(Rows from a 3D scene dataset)
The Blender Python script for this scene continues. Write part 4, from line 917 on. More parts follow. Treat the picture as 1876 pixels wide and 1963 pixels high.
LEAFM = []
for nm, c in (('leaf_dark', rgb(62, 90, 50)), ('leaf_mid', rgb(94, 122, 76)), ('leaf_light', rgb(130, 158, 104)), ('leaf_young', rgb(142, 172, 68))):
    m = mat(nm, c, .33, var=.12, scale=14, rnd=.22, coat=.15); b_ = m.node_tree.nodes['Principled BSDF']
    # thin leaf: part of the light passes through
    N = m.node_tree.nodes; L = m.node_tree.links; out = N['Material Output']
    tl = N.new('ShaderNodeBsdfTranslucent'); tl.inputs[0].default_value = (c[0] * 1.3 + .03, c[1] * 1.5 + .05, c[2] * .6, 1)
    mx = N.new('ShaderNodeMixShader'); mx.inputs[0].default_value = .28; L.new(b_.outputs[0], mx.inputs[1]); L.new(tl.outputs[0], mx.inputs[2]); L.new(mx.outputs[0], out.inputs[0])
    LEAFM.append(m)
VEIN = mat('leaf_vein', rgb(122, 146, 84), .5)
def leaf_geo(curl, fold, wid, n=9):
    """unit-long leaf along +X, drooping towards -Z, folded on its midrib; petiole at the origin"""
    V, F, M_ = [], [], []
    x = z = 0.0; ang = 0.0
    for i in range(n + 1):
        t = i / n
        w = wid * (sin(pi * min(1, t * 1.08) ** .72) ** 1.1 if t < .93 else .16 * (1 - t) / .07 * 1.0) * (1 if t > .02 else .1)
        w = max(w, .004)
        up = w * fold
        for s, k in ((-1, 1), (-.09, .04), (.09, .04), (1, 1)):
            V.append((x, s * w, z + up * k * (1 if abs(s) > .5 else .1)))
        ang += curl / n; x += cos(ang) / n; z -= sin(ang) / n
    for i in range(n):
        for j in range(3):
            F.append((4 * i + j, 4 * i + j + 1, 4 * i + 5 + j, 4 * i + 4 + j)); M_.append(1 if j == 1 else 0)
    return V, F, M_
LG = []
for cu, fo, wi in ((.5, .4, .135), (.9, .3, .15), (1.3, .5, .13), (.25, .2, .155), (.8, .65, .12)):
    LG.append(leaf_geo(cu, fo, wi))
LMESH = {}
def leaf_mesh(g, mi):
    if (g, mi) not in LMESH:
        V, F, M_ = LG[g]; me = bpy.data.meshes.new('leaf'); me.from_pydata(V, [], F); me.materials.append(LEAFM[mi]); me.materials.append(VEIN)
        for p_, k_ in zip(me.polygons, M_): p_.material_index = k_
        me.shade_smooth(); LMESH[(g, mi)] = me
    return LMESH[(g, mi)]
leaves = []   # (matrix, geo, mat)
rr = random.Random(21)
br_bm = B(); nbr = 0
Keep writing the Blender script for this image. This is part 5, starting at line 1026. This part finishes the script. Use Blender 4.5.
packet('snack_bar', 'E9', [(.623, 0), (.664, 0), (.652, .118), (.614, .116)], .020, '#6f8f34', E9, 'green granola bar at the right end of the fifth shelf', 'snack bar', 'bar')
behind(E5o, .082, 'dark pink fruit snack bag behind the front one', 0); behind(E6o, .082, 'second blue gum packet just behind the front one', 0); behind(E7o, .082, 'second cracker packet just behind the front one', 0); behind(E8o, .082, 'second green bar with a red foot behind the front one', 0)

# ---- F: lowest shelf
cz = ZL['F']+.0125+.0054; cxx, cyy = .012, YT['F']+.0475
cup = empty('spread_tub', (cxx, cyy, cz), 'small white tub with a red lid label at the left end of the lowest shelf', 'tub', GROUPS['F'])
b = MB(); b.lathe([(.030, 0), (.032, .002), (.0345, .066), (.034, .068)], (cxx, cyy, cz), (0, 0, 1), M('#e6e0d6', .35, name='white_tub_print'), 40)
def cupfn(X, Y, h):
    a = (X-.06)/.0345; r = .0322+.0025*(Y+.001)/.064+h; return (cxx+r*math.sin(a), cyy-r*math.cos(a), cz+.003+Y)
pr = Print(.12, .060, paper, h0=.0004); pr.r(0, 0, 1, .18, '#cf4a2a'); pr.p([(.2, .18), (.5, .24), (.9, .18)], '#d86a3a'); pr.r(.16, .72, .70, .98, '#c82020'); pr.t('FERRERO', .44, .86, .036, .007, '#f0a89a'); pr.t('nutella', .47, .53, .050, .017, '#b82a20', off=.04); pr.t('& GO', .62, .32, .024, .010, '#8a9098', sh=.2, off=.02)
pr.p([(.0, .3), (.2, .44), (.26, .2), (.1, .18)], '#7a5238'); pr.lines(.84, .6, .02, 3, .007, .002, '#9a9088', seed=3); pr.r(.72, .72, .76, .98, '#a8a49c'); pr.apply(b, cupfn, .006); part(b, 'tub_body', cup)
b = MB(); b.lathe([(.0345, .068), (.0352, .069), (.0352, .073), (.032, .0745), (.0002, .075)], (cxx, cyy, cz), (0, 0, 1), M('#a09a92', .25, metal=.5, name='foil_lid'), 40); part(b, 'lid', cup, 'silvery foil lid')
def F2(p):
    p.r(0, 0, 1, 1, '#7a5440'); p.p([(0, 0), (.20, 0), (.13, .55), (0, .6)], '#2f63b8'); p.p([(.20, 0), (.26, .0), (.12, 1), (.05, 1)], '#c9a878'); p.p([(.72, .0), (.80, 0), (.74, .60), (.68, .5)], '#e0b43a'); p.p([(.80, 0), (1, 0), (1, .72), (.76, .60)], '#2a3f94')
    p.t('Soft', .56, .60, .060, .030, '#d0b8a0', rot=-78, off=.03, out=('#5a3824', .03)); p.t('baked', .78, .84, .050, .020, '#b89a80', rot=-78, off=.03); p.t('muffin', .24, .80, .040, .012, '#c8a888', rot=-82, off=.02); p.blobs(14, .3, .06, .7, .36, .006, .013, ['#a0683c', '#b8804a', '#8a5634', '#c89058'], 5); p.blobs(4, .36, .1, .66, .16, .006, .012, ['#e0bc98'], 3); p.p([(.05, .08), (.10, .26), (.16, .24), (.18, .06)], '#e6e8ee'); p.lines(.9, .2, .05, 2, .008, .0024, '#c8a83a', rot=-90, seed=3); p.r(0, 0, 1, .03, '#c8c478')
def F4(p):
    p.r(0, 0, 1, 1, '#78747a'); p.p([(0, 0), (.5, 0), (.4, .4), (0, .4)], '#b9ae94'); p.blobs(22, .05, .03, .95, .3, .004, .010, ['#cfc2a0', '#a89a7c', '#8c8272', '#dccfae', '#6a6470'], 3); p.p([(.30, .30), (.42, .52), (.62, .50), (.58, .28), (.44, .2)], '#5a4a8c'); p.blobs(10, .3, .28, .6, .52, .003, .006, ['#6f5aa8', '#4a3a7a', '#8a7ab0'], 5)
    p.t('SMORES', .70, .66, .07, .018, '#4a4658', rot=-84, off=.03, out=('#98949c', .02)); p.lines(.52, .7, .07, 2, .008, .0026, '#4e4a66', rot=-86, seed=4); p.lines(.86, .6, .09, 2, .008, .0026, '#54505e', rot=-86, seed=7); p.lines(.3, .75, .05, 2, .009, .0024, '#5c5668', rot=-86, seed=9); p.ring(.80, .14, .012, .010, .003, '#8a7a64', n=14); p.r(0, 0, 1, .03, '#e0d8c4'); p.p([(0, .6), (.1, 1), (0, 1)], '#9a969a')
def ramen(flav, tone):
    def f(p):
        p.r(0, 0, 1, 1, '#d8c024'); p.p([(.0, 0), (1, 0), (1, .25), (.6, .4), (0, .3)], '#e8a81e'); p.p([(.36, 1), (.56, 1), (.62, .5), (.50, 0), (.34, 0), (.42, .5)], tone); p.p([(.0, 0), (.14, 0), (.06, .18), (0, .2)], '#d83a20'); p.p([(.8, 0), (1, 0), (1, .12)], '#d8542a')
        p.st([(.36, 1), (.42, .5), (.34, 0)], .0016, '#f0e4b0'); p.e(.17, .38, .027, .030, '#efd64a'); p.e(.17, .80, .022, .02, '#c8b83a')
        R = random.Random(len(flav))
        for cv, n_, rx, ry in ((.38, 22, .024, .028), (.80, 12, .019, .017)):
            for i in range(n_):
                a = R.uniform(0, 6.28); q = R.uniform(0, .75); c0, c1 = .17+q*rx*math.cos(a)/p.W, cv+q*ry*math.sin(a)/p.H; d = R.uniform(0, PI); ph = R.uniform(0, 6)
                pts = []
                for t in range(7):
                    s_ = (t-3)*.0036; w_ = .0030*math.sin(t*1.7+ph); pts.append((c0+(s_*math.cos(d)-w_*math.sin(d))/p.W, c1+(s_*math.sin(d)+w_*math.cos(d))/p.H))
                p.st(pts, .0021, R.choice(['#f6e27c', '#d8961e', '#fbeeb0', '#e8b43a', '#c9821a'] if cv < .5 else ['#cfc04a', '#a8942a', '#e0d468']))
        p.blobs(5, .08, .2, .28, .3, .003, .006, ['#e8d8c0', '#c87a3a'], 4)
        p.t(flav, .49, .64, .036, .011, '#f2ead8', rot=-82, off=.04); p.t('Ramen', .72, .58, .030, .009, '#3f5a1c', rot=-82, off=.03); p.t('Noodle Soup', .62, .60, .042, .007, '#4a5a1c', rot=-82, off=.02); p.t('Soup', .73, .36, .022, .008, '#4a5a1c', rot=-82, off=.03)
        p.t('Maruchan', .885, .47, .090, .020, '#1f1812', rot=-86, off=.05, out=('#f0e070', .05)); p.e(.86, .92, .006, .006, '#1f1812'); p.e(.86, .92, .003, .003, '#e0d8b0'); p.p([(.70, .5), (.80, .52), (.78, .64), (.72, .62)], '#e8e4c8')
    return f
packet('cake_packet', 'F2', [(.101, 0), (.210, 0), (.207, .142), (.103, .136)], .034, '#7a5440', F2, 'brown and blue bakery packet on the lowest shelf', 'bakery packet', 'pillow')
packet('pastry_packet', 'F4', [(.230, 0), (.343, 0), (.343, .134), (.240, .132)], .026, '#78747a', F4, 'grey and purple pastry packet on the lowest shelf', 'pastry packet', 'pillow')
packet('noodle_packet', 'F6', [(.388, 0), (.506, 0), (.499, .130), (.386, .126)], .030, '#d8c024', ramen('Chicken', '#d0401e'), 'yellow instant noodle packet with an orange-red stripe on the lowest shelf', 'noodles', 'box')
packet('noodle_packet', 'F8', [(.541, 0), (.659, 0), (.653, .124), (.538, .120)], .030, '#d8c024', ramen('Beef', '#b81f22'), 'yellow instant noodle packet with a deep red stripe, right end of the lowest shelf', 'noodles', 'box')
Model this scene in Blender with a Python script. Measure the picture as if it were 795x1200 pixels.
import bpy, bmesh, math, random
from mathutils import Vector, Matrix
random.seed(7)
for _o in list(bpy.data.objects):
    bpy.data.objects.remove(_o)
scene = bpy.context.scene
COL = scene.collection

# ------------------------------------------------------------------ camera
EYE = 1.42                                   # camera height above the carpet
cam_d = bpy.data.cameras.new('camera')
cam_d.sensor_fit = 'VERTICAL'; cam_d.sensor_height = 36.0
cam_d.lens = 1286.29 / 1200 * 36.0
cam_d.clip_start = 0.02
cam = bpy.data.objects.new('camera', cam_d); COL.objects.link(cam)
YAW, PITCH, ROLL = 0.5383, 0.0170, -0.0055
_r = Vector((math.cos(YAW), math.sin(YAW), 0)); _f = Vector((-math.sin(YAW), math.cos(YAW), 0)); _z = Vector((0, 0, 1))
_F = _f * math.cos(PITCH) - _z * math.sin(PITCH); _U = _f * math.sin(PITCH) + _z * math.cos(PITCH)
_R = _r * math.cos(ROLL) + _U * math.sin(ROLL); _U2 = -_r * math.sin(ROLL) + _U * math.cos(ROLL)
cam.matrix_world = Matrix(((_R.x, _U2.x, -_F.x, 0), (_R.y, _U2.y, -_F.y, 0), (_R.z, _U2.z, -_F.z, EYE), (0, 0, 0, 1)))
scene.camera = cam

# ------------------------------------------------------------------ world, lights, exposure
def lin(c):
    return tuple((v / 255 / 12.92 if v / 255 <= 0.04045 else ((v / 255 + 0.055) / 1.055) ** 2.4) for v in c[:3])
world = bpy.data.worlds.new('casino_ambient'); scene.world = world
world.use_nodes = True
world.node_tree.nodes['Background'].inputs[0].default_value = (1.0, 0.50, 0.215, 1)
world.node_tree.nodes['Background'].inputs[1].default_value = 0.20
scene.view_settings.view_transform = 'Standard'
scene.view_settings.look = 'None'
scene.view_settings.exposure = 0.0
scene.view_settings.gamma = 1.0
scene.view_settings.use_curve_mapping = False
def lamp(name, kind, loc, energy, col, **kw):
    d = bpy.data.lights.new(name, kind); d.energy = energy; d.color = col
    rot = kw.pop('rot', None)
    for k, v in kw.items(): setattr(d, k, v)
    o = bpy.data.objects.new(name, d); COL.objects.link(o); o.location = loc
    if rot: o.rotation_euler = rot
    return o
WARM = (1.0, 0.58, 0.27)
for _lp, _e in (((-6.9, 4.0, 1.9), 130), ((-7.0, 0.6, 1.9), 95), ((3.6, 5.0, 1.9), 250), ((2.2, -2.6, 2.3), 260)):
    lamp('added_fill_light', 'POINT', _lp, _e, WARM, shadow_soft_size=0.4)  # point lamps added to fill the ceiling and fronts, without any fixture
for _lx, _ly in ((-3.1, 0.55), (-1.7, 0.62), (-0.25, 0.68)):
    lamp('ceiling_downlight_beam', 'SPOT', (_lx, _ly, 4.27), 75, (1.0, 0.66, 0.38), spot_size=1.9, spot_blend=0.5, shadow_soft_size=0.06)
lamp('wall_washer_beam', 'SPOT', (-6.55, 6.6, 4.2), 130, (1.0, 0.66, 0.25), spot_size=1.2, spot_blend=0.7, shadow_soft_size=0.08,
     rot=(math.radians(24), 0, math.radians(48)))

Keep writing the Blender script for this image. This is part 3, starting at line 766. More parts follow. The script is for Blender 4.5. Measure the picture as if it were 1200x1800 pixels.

Goal
Take every line from the data above that holds "image" and copy it out.

Output of the task
Keep writing the Blender script for this image. This is part 5, starting at line 1026. This part finishes the script. Use Blender 4.5.
Keep writing the Blender script for this image. This is part 3, starting at line 766. More parts follow. The script is for Blender 4.5. Measure the picture as if it were 1200x1800 pixels.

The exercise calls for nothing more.